>> BEGIN RECORDS TO USE

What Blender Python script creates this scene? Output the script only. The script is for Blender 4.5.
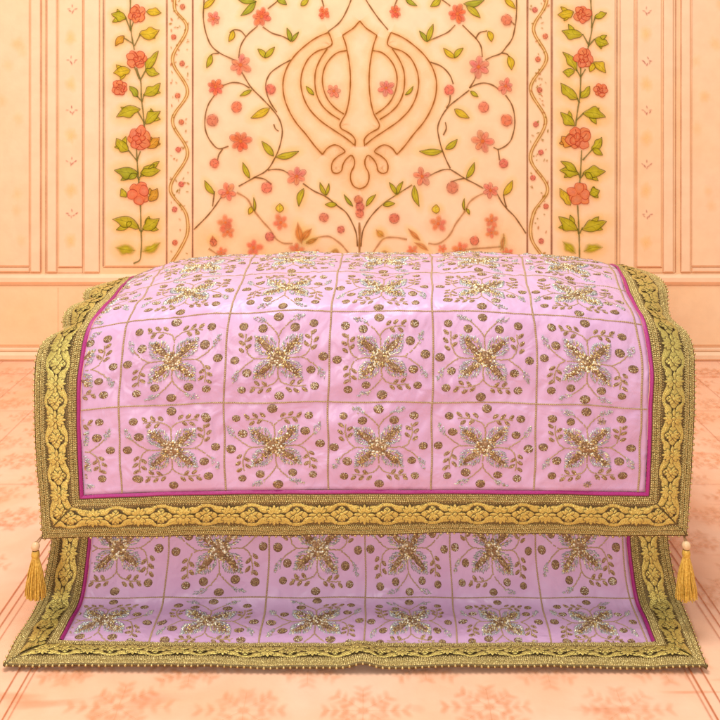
import bpy, math, random
import numpy as np
random.seed(7); RS = np.random.RandomState(11)
for o in list(bpy.data.objects): bpy.data.objects.remove(o)
SC = bpy.context.scene
COL = SC.collection
# ---------------------------------------------------------------- camera, light, exposure
F = 850.0; HOR = 90.0; CX = 360.0; H = 0.548      # focal length in photo pixels, horizon row, eye height (m)
WALLY = 1.725
cam = bpy.data.cameras.new('camera'); camo = bpy.data.objects.new('camera', cam); COL.objects.link(camo)
camo.location = (0, 0, H); camo.rotation_euler = (math.pi/2, 0, 0)
cam.sensor_width = 36; cam.lens = F/720*36; cam.shift_y = -(360-HOR)/720
cam.clip_start = .01; cam.clip_end = 50
SC.camera = camo
w = bpy.data.worlds.new('World'); SC.world = w; w.use_nodes = True
w.node_tree.nodes['Background'].inputs[0].default_value = (1, .97, .94, 1)
w.node_tree.nodes['Background'].inputs[1].default_value = .58
def area(name, loc, aim, sx, sy, power, col):
    l = bpy.data.lights.new(name, 'AREA'); l.shape = 'RECTANGLE'; l.size = sx; l.size_y = sy; l.energy = power; l.color = col
    o = bpy.data.objects.new(name, l); COL.objects.link(o); o.location = loc
    d = np.array(aim)-np.array(loc)
    from mathutils import Vector
    o.rotation_euler = Vector(d).to_track_quat('-Z', 'Y').to_euler()
area('softbox_overhead', (-.2, .70, 1.85), (.0, .85, .05), .8, .7, 24, (1, .98, .95))
area('softbox_front', (-.62, -1.2, .98), (.1, 1.2, .28), .36, .36, 19, (1, .98, .96))
SC.view_settings.view_transform = 'Standard'; SC.view_settings.look = 'None'
SC.view_settings.exposure = 0.0; SC.view_settings.gamma = 1
# ---------------------------------------------------------------- helpers
def lin(c):
    c = np.array(c, float)/255
    return np.where(c <= .04045, c/12.92, ((c+.055)/1.055)**2.4)
def unproj(x, y, Y):
    x, y, Y = np.broadcast_arrays(np.asarray(x, float), np.asarray(y, float), np.asarray(Y, float))
    return np.stack([(x-CX)/F*Y, Y, H-(y-HOR)/F*Y], -1)
def mesh_obj(name, V, Fc, mats, parent=None, mi=None, smooth=True, col=None, uv=None):
    me = bpy.data.meshes.new(name)
    me.from_pydata([tuple(map(float, p)) for p in V], [], [tuple(map(int, f)) for f in Fc])
    for m in (mats if isinstance(mats, (list, tuple)) else [mats]): me.materials.append(m)
    if mi is not None: me.polygons.foreach_set('material_index', np.asarray(mi, np.int32))
    me.polygons.foreach_set('use_smooth', [smooth]*len(me.polygons))
    if col is not None:
        a = me.color_attributes.new('paint', 'FLOAT_COLOR', 'POINT'); a.data.foreach_set('color', np.asarray(col, np.float32).ravel())
    if uv is not None:
        l = me.uv_layers.new(name='UVMap'); idx = np.zeros(len(me.loops), np.int32); me.loops.foreach_get('vertex_index', idx)
        l.data.foreach_set('uv', np.asarray(uv, np.float32)[idx].ravel())
    me.update()
    o = bpy.data.objects.new(name, me); COL.objects.link(o)
    if parent: o.parent = parent
    return o
def empty(name, loc, label=None, cat=None, group=None):
    o = bpy.data.objects.new(name, None); COL.objects.link(o); o.location = loc; o.empty_display_size = .05
    if label: o['label'] = label; o['category'] = cat
    if group: o['group'] = group
    return o
def child_fix(root):
    # children are modelled in world space: keep them there under a parent that stands elsewhere
    for c in root.children: c.location = tuple(-np.array(root.location))
def hermite(xs, ys, q):
    # smooth 1-D curve through (xs, ys), vectorised over q
    xs = np.asarray(xs, float); ys = np.asarray(ys, float); q = np.asarray(q, float)
    d = np.diff(ys)/np.diff(xs); m = np.empty_like(ys); m[0] = d[0]; m[-1] = d[-1]
    hh = np.diff(xs); m[1:-1] = (d[:-1]*hh[1:]+d[1:]*hh[:-1])/(hh[1:]+hh[:-1])
    i = np.clip(np.searchsorted(xs, q)-1, 0, len(xs)-2); h_ = xs[i+1]-xs[i]; t = (q-xs[i])/h_
    tc = np.clip(t, 0, 1); t2 = tc*tc; t3 = t2*tc
    r = (2*t3-3*t2+1)*ys[i]+(t3-2*t2+tc)*h_*m[i]+(-2*t3+3*t2)*ys[i+1]+(t3-t2)*h_*m[i+1]
    return r+np.where(t < 0, t*h_*m[0], 0)+np.where(t > 1, (t-1)*h_*m[-1], 0)
WV = [(RS.uniform(-1, 1, 2), RS.uniform(0, 6.28)) for _ in range(60)]
def wob(u, v, f, n=7, k0=0):
    r = 0
    for k in range(k0, k0+n):
        d, p = WV[k % 60]; r = r+np.sin((d[0]*u+d[1]*v)*f*(1+.35*(k-k0))+p)/(1+.3*(k-k0))
    return r/2.6
# ---------------------------------------------------------------- materials
def mat(name):
    m = bpy.data.materials.new(name); m.use_nodes = True
    nt = m.node_tree; return m, nt, nt.nodes['Principled BSDF']
def N(nt, t, **kw):
    n = nt.nodes.new(t)
    for k, v in kw.items():
        if k in n.inputs: n.inputs[k].default_value = v
        else: setattr(n, k, v)
    return n
def coord(nt, kind='Object'): return N(nt, 'ShaderNodeTexCoord').outputs[kind]
def ramp(nt, fac, stops):
    r = N(nt, 'ShaderNodeValToRGB'); e = r.color_ramp.elements
    while len(e) < len(stops): e.new(.5)
    for q, (p, c) in zip(e, stops): q.position = p; q.color = (*c, 1)
    nt.links.new(fac, r.inputs[0]); return r.outputs[0]
def bump(nt, bs, h, strength, dist):
    b = N(nt, 'ShaderNodeBump', Strength=strength, Distance=dist); nt.links.new(h, b.inputs['Height']); nt.links.new(b.outputs[0], bs.inputs['Normal'])
    return b
def metal(name, c1, c2, rough, metallic=.9, scale=900, bs_=.35, dist=.0006, spec=.5):
    m, nt, b = mat(name); co = coord(nt)
    n = N(nt, 'ShaderNodeTexNoise', Scale=scale, Detail=2.0); nt.links.new(co, n.inputs['Vector'])
    nt.links.new(ramp(nt, n.outputs[0], [(.3, c1), (.7, c2)]), b.inputs['Base Color'])
    b.inputs['Metallic'].default_value = metallic; b.inputs['Roughness'].default_value = rough
    b.inputs['Specular IOR Level'].default_value = spec
    v = N(nt, 'ShaderNodeTexVoronoi', Scale=scale*.9); nt.links.new(co, v.inputs['Vector'])
    bump(nt, b, v.outputs[0], bs_, dist); return m
M_GOLD = metal('gold_brocade', (.42, .315, .06), (.86, .69, .20), .36, .6, 1400, .6)
M_GOLD2 = metal('gold_braid', (.31, .22, .06), (.84, .66, .27), .36, .55, 1300, .5)
M_BEAD = metal('gold_bead', (.52, .36, .12), (.74, .56, .24), .3, .75, 300, .1)
M_SEQ = metal('pale_gold_sequin', (.62, .52, .32), (.90, .84, .66), .32, .55, 200, .0)
M_SILVER = metal('silver_bead', (.27, .255, .235), (.68, .66, .62), .36, .55, 800, .2)
M_COPPER = metal('copper_sequin', (.17, .088, .04), (.42, .25, .12), .4, .45, 1300, .5)
M_THREAD = metal('tan_zari_thread', (.34, .205, .10), (.60, .41, .235), .5, .25, 1500, .4)
M_BROWN = metal('brown_ground_weave', (.10, .062, .018), (.24, .155, .048), .5, .35, 1500, .4)
M_DARK = metal('dark_brown_sequin', (.12, .06, .03), (.29, .165, .09), .38, .35, 900, .3)
M_CORD = metal('brown_cord', (.30, .15, .06), (.45, .25, .10), .6, .1, 900, .3)
def satin():
    m, nt, b = mat('lilac_pink_satin'); co = coord(nt)
    n = N(nt, 'ShaderNodeTexNoise', Scale=14, Detail=5.0, Roughness=.6); nt.links.new(co, n.inputs['Vector'])
    nt.links.new(ramp(nt, n.outputs[0], [(.3, (.60, .345, .535)), (.7, (.675, .42, .615))]), b.inputs['Base Color'])
    b.inputs['Roughness'].default_value = .36; b.inputs['Specular IOR Level'].default_value = .42
    b.inputs['Sheen Weight'].default_value = .15; b.inputs['Sheen Roughness'].default_value = .4
    b.inputs['Sheen Tint'].default_value = (1, .8, .97, 1)
    n2 = N(nt, 'ShaderNodeTexNoise', Scale=44, Detail=2.2, Distortion=.6); nt.links.new(co, n2.inputs['Vector'])
    n3 = N(nt, 'ShaderNodeTexNoise', Scale=2200, Detail=1.0); nt.links.new(co, n3.inputs['Vector'])
    b1 = N(nt, 'ShaderNodeBump', Strength=.5, Distance=.007); nt.links.new(n2.outputs[0], b1.inputs['Height'])
    b2 = bump(nt, b, n3.outputs[0], .25, .0003); nt.links.new(b1.outputs[0], b2.inputs['Normal'])
    return m
M_SATIN = satin()
def cloth_mat(name, c1, c2, rough=.6, scale=1200):
    m, nt, b = mat(name); co = coord(nt)
    n = N(nt, 'ShaderNodeTexNoise', Scale=scale, Detail=2.0); nt.links.new(co, n.inputs['Vector'])
    nt.links.new(ramp(nt, n.outputs[0], [(.3, c1), (.7, c2)]), b.inputs['Base Color'])
    b.inputs['Roughness'].default_value = rough; bump(nt, b, n.outputs[0], .4, .0005); return m
M_MAG = cloth_mat('magenta_piping', (.30, .008, .13), (.44, .022, .20), .45)
M_TASS = metal('golden_silk_thread', (.60, .33, .035), (.90, .58, .11), .42, .15, 500, .2)
M_WOOD = cloth_mat('pale_wood_bead', (.68, .42, .20), (.85, .58, .33), .4, 200)
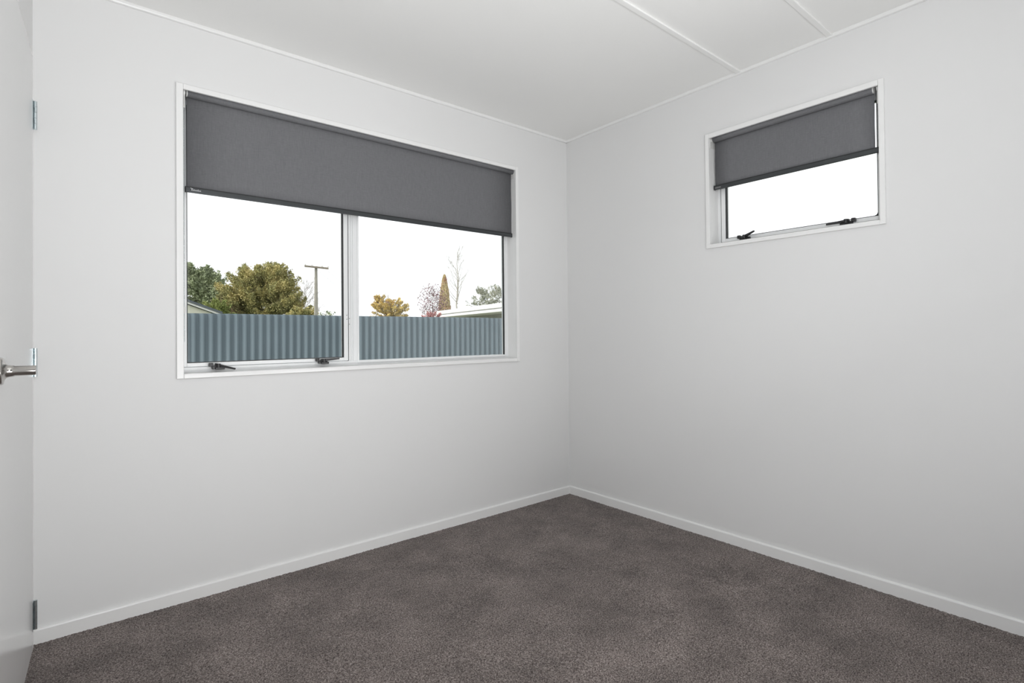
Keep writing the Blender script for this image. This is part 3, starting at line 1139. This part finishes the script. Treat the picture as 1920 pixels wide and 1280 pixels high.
# 6 golden columnar cypress (823..845, tip 515)
rs7 = np.random.RandomState(17)
dep = 32.0
e, b, tp = tree('columnar_cypress', 834, dep, 'narrow golden columnar cypress rising to a point', 'tree', 517, .06)
m = MB()
limbs(m, b, tp, .06, 10, rs7, .2)
m.build('trunk', M['bark'], e)
n = 9000
t = rs7.rand(n)**.8
ztop, zbot = at(834, 515, dep).z, at(834, 600, dep).z-.6
zq = ztop+(zbot-ztop)*t
rad = .03+(.46*(t*1.05)**.62)
ang = rs7.uniform(0, 6.283, n)
rr = rad*rs7.uniform(.55, 1.0, n)
p = np.stack([b.x+rr*np.cos(ang), b.y+rr*np.sin(ang), zq], 1)
dd = np.stack([np.cos(ang)*.3, np.sin(ang)*.3, np.ones(n)], 1)+rs7.normal(size=(n, 3))*.15
leaf_object('foliage', leaves(p, dd, .045, rs7, 2.4), M['gold'], e)
# 7 bare poplar (858, top 465)
rs8 = np.random.RandomState(33)
dep = 36.0
e, b, tp = tree('bare_poplar', 859, dep, 'tall bare leafless tree with upswept branches right of the golden column', 'tree', 468, .1)
m = MB()
limbs(m, b, tp, .105, 26, rs8, 1.75, start=.50, twigs=7, rmin=.0095, up=1.1)
m.build('branches', M['bark_pale'], e)
# 8 silvery shrubs over the right roof (880..945, top 533)
for px, dep, yc, rx, rz, n, lb, sd_ in ((905, 30, 553, .66, .72, 2000, 'loose silver-green tree over the white roof, the left one of two', 41),
                                        (934, 29, 552, .62, .74, 2100, 'loose silver-green tree over the white roof, at the edge of the window', 42)):
    r_ = np.random.RandomState(sd_)
    e, b, tp = tree('silver_tree', px, dep, lb, 'tree', 545, .06)
    m = MB()
    limbs(m, b, tp, .05, 20, r_, .7, start=.5, twigs=4, rmin=.007)
    m.build('branches', M['bark_pale'], e)
    c = np.array(at(px, yc+9, dep))
    q = plumes(b, c, np.array([rx*1.0, rx, rz*1.0]), 46, 56, .15, .036, r_, .5, solid=.35)
    q2 = plumes(b, np.array(at(px-18, yc+18, dep)), np.array([.45, .4, .22]), 9, 22, .12, .034, r_, .2)
    leaf_object('foliage', np.concatenate([q, q2]), M['silver'], e)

>> END RECORDS TO USE

EXERCISE: Please quote nothing but the lines from the line with "Keep writing the" through the end of the data above, exactly as written, ends included.

RESULT:
Keep writing the Blender script for this image. This is part 3, starting at line 1139. This part finishes the script. Treat the picture as 1920 pixels wide and 1280 pixels high.
# 6 golden columnar cypress (823..845, tip 515)
rs7 = np.random.RandomState(17)
dep = 32.0
e, b, tp = tree('columnar_cypress', 834, dep, 'narrow golden columnar cypress rising to a point', 'tree', 517, .06)
m = MB()
limbs(m, b, tp, .06, 10, rs7, .2)
m.build('trunk', M['bark'], e)
n = 9000
t = rs7.rand(n)**.8
ztop, zbot = at(834, 515, dep).z, at(834, 600, dep).z-.6
zq = ztop+(zbot-ztop)*t
rad = .03+(.46*(t*1.05)**.62)
ang = rs7.uniform(0, 6.283, n)
rr = rad*rs7.uniform(.55, 1.0, n)
p = np.stack([b.x+rr*np.cos(ang), b.y+rr*np.sin(ang), zq], 1)
dd = np.stack([np.cos(ang)*.3, np.sin(ang)*.3, np.ones(n)], 1)+rs7.normal(size=(n, 3))*.15
leaf_object('foliage', leaves(p, dd, .045, rs7, 2.4), M['gold'], e)
# 7 bare poplar (858, top 465)
rs8 = np.random.RandomState(33)
dep = 36.0
e, b, tp = tree('bare_poplar', 859, dep, 'tall bare leafless tree with upswept branches right of the golden column', 'tree', 468, .1)
m = MB()
limbs(m, b, tp, .105, 26, rs8, 1.75, start=.50, twigs=7, rmin=.0095, up=1.1)
m.build('branches', M['bark_pale'], e)
# 8 silvery shrubs over the right roof (880..945, top 533)
for px, dep, yc, rx, rz, n, lb, sd_ in ((905, 30, 553, .66, .72, 2000, 'loose silver-green tree over the white roof, the left one of two', 41),
                                        (934, 29, 552, .62, .74, 2100, 'loose silver-green tree over the white roof, at the edge of the window', 42)):
    r_ = np.random.RandomState(sd_)
    e, b, tp = tree('silver_tree', px, dep, lb, 'tree', 545, .06)
    m = MB()
    limbs(m, b, tp, .05, 20, r_, .7, start=.5, twigs=4, rmin=.007)
    m.build('branches', M['bark_pale'], e)
    c = np.array(at(px, yc+9, dep))
    q = plumes(b, c, np.array([rx*1.0, rx, rz*1.0]), 46, 56, .15, .036, r_, .5, solid=.35)
    q2 = plumes(b, np.array(at(px-18, yc+18, dep)), np.array([.45, .4, .22]), 9, 22, .12, .034, r_, .2)
    leaf_object('foliage', np.concatenate([q, q2]), M['silver'], e)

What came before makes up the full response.